Stone sai da água, acompanhada de um sapo, um anfíbio, seguindo do meio líquido para o sólido, se arrastando para então, voltar a se erguer ser humana novamente, terminando sua involução e tendo a possibilidade de voltar a evoluir.
A temática aqui é clara, é a ideia de se recriar, de se tornar novamente uma pessoa a partir da destruição e dos percalços que são explorados a fundo.
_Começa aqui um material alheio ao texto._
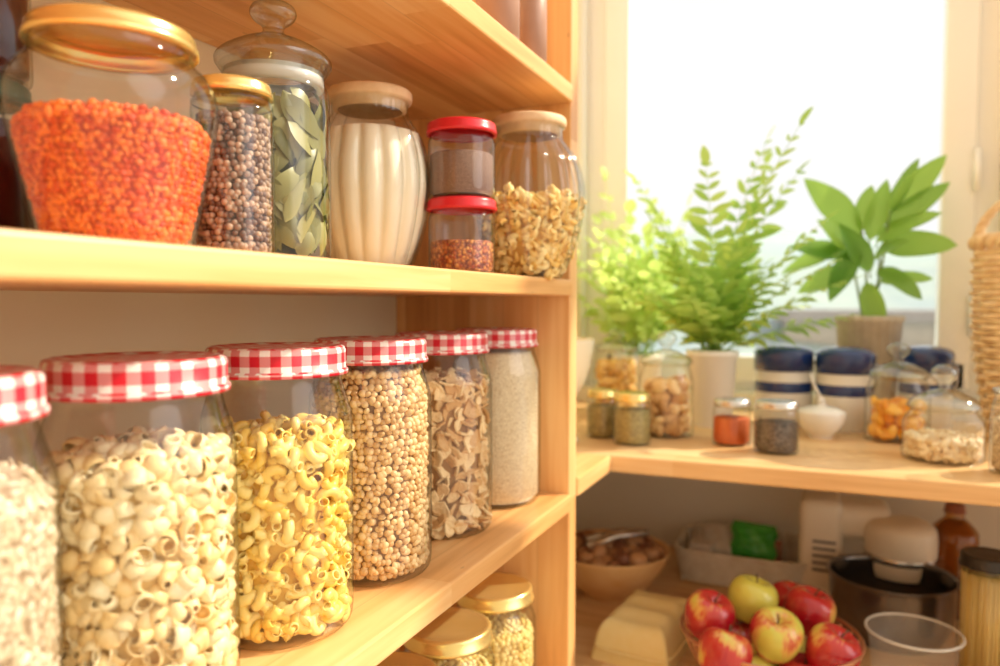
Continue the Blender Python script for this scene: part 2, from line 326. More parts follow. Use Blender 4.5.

Mesmo em um momento em que a única saída parecia a morte e, quem sabe, o renascimento (em dado momento do filme, vemos uma estátua de Buda dentro de uma das naves), entretanto, no último instante, antes do sono definitivo, ela é salva por o que alguns poderiam chamar de um chamado espiritual, um momento final de consciência para sobreviver desencadeado pela hipoxia, um milagre, cada um interpreta da sua forma.
Em um filme que trata de evolução, ou involução, o chamado espiritual parece ser descabido, porém, não há como saber o que se passa na mente de Stone e se em seus últimos momentos, ela resolveu buscar a saída mais difícil e lutar até o fim, mesmo que inconscientemente.
Não é a toa que “Gravidade” está sendo celebrado como uma nova obra prima da ficção científica, nos moldes de 2001, o gênero que para muitos pode parecer descerebrado e embasado meramente na tecnologia e efeitos especiais, mas, se dirigido e escrito por profissionais competentes, sempre irá gerar grandes histórias e momentos marcantes em todos aqueles que os assistem. Gravidade irá ganhar este status com certeza e por muitos anos teremos autores tentando analisar toda a filosofia e semiótica presentes no filme.